Gak ada hal yang lebih berat untuk ditanggung selain hari-hari biasa.
Barangkali itulah sebabnya saya kepingin touring setahun dua kali. Hanya untuk keluar dari rutinitas hidup yang seolah coba memesinkan manusia.
Menyelah stater kaki. Membiarkan piston bergerak naik turun dan mengeluarkan suara kasar. Memasang tas samping dan tas tangki. Membawa perbekalan dan peralatan makan. Gak lupa kunci-kunci dan busi buat jaga-jaga di jalan nanti.
Gak lama kemudian saya sudah berada di jalan. Dalam hitungan jam saya bakal melewati jalanan yang asing, rumah-rumah yang sama sekali berbeda dengan rumah-rumah di kota, dan ngobrol dengan orang-orang dengan dialek yang asing.
Rasanya kok ada kebebasan dalam keasingan ini. Persis kayak anak kecil yang menemukan tempat bermain yang terbengkalai di dekat hutan sana.
Sesuatu yang sama sekali berbeda. Dimana hidup berhenti menjadi pengulangan, dan mulai menjadi sebuah petualangan.
Sayangnya semua itu cuma sementara.
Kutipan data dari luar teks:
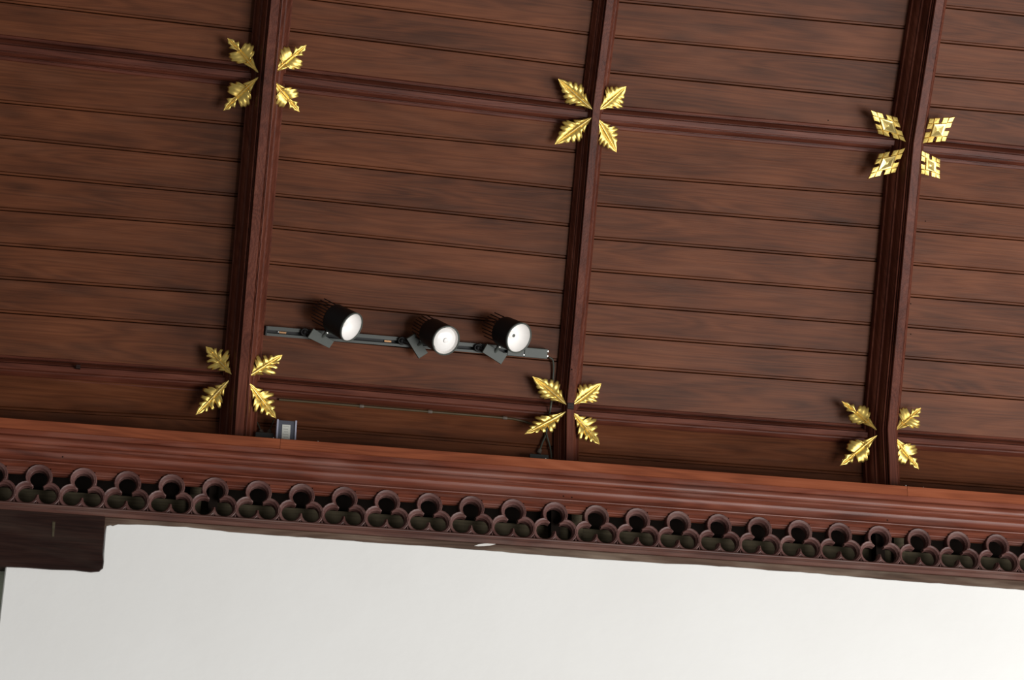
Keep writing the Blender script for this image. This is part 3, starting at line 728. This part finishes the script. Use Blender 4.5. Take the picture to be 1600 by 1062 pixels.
cable([pC(428, 656, .012), pC(424, 665, .012), pC(419.5, 676, .012)], .0022, 'right one of two short cables beside the small grey box', end=True)
# shallow junction box behind the cornice edge
jb = on_plane(841, 713, Vector((0, .07, 0)), Vector((0, 1, 0)))
j = obj('junction_and_shade_box', boxf(jb-Vector((0, 0, .022)), (.034, 0, 0), (0, .02, 0), (0, 0, .022+.003), .003), plain('black_box', (.03, .032, .028), .5))
tag(j, 'low dark junction box on the cornice where the crossed cables end', 'junction box')
j2 = on_plane(413, 679, Vector((0, .07, 0)), Vector((0, 1, 0)))  # black block added to stand in for shade on the shelf, no box here
j = obj('junction_and_shade_box', boxf(j2-Vector((0, 0, .018)), (.032, 0, 0), (0, .02, 0), (0, 0, .018+.003), .003), plain('shade_block_black', (.02, .02, .018), .5))
tag(j, 'low black block added for the shade on the cornice left of the small grey box', 'junction box')
# grey control box with its label
a, b, c = [on_plane(x, y, Vector((0, .02, 0)), Vector((0, 1, 0))) for x, y in ((433, 656), (464, 656.5), (448.5, 684))]
wx = (b-a).length/2; zt_ = (a.z+b.z)/2; zbm = .1785
root = empty('control_box', ((a.x+b.x)/2, .05, zbm)); cx_ = (a.x+b.x)/2
tag(root, 'small grey metal control box with white label standing on the cornice', 'control box')
obj('case', boxf((cx_, .05, (zt_+zbm)/2), (wx*.86, 0, 0), (0, .028, 0), (0, 0, (zt_-zbm)/2), .002), BOXM, root)
for s in (-1, 1):
    obj('side_flange', boxf((cx_+s*wx*.92, .046, (zt_+zbm)/2), (wx*.08, 0, 0), (0, .030, 0), (0, 0, (zt_-zbm)/2+.0005), .001), BOXE, root)
lw = .0145
lb_ = obj('label', boxf((cx_-.001, .0212, zt_-.017-.040), (lw, 0, 0), (0, .0006, 0), (0, 0, .040)), PAPER, root)
for k in range(7):
    obj('print_line', boxf((cx_-.001-.002*(k % 2), .0204, zt_-.024-.010*k), (lw*(.7-.12*(k % 3)), 0, 0), (0, .0003, 0), (0, 0, .0012)), INK, lb_)
# crumbs lying on the cornice shelf
for k, (x, y, rr, lab) in enumerate([(427.5, 681.5, .0030, 'white crumb on the cornice between the short cables and the grey box'), (497, 686.5, .0026, 'white crumb on the cornice a little right of the grey box'),
                                     (852.5, 714, .0030, 'white crumb on the cornice below the crossed cables'), (1415.5, 760.5, .0034, 'larger white crumb on the cornice just right of the right thick rib'),
                                     (1443, 762.5, .0026, 'smaller white crumb on the cornice further right of the right thick rib')]):
    q = on_plane(x, y, Vector((0, -.09, 0)), Vector((0, 1, 0))); q.z = .1785+rr*.8
    V, Fc = revolve(q-Vector((0, 0, rr)), (0, 0, 1), [(0, rr*.4), (rr*.5, rr*.95), (rr*1.3, rr*.8), (rr*1.9, rr*.3)], 7)
    V = [v+Vector((random.uniform(-1, 1), random.uniform(-1, 1), random.uniform(-.3, .3)))*rr*.2 for v in V]
    o = obj('crumb', (V, Fc), CRUMB); tag(o, lab, 'debris', group='white crumbs on the cornice')

# a scab of white paint on the lower board, old nail holes, a sliver of bare wood on the pad
pts = [on_plane(x, y, Vector((0, .0025, 0)), Vector((0, 1, 0))) for x, y in ((741, 852.5), (748, 850), (757, 848.8), (768, 848.6), (779, 847.2), (774, 849.8), (766, 852), (756, 852.8), (747, 853))]
obj('paint_scab', loft([pts, [p+Vector((0, .004, 0)) for p in pts]]), CRUMB, frieze)
def nail(P, n, parent, r=.0028): obj('nail_hole', revolve(P-n*.001, n, [(0, r*.7), (.0016, r), (.0022, r*.8), (.0016, r*.35)], 10), VOID, parent)
for x, y in ((880.5, 775), (893.5, 777), (1386.5, 812.5), (98, 713.5)):
    nail(on_plane(x, y, Vector((0, -.0455, 0)), Vector((0, 1, 0))), Vector((0, -1, 0)), cornice)
for x, y in ((1423, 474.5), (1423, 522), (1294, 188), (1446, 345.5)):
    fc = 'A' if y < 200 else 'B'; nail(px_facet(fc, x, y, .0005), FACET[fc][2], ceiling, .0022)
nail(px_facet('B', 893.5, 577, .0855), FACET['B'][2], ceiling, .0026)
sl = [on_plane(x, y, Vector((0, -.0075, 0)), Vector((0, 1, 0))) for x, y in ((82, 814.5), (86.5, 815), (84.5, 838), (81.5, 838))]
obj('bare_wood_sliver', loft([sl, [p+Vector((0, .004, 0)) for p in sl]]), PLATE, beam)
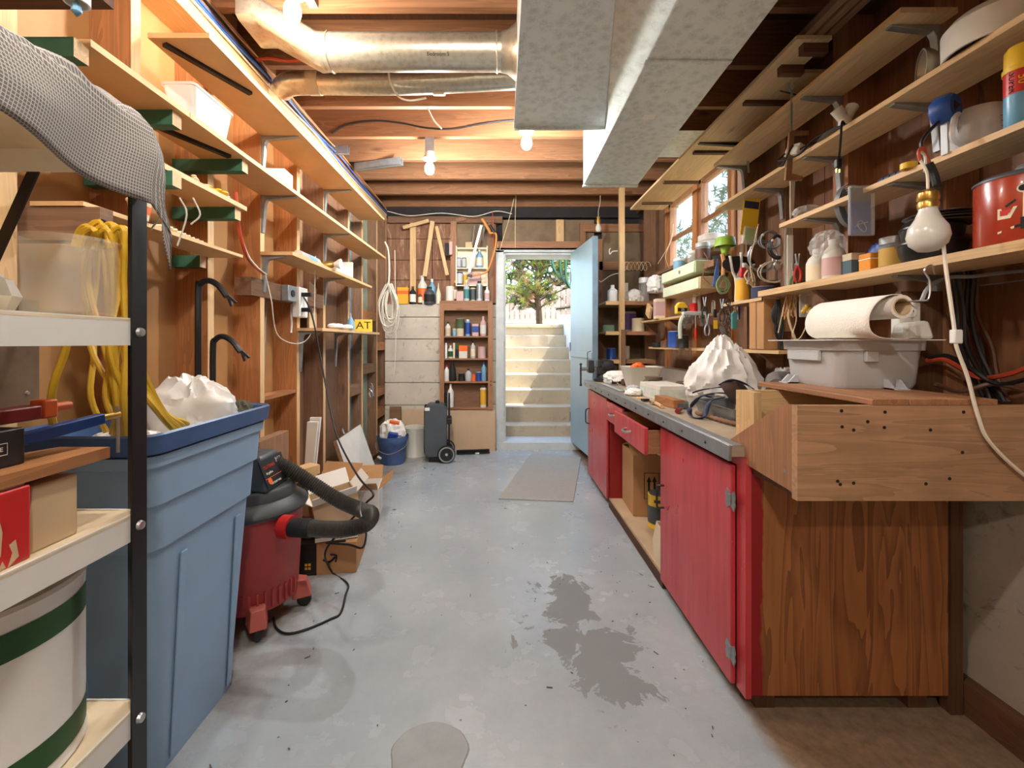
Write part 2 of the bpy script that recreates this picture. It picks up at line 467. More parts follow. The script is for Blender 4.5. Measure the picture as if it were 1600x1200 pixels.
def bench_red():
    m = NT('worn_red_bench_paint')
    v = m.coords((7, 7, 0.8))
    c = m.ramp(m.noise(v, 3.0, 5, 0.6), [(0.3, S(176, 48, 56)), (0.7, S(204, 76, 82))])
    v2 = m.coords()
    c = m.mix(m.ramp(m.noise(v2, 30, 3, 0.8), [(0.70, g(0)), (0.74, g(0.5))]), c, S(214, 190, 180))
    m.bump(m.noise(v, 8, 4), 0.08, 0.004)
    return m.set(Base_Color=c, Roughness=m.ramp(m.noise(v2, 5, 4), [(0.3, g(0.26)), (0.7, g(0.4))]))
K['benchred'] = bench_red()
def fiberboard():
    m = NT('brown_stained_fibreboard')
    v = m.coords((9, 9, 1.6))
    c = m.ramp(m.noise(v, 2.4, 6, 0.65, 0.8), [(0.30, S(112, 78, 56)), (0.56, S(146, 106, 82)), (0.70, S(196, 168, 138))])
    return m.set(Base_Color=c, Roughness=0.85)
K['fiber'] = fiberboard()
K['insul'] = plain('brown_kraft_insulation', S(132, 112, 88), 0.85, var=0.3, scale=5, bump=0.5, bscale=9)
K['tar'] = plain('dark_tar_paper', S(44, 40, 40), 0.8, var=0.3)
K['endred'] = K['darkred']
def glass(name, tint=(0.9, 0.95, 0.95, 1), rough=0.05, alpha=0.25):
    m = NT(name)
    m.set(Base_Color=tint, Roughness=rough, Alpha=alpha, Specular_IOR_Level=0.6)
    return m.mat
K['pane'] = glass('window_glass', alpha=0.12)
K['clear'] = glass('clear_plastic', (0.93, 0.88, 0.74, 1), 0.10, 0.2)
K['clearbag'] = glass('clear_bag_plastic', (0.95, 0.95, 0.93, 1), 0.25, 0.26)
K['frosted'] = glass('frosted_plastic', (0.86, 0.86, 0.84, 1), 0.35, 0.5)
K['bag'] = plain('white_bag_plastic', S(246, 245, 242), 0.35, alpha=0.9, bump=0.2, bscale=14)
K['jar'] = glass('jar_glass', (0.85, 0.9, 0.88, 1), 0.06, 0.2)
def emit(name, col, strength):
    m = NT(name); m.set(Base_Color=(0.9, 0.9, 0.9, 1), Emission_Color=col, Emission_Strength=strength)
    return m.mat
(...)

Toh pada akhirnya dompet makin tipis, bensin makin habis, dan mau gak mau mesti kembali pulang.
Dan perjalanan pulang adalah hal yang paling menyiksa. Biarpun masih di jalan tapi sudah terbayang pekerjaan yang sudah menunggu di depan sana. Pelan-pelan stang kemudi berganti jadi papan ketik, dan jok motor berganti jadi kursi kantor.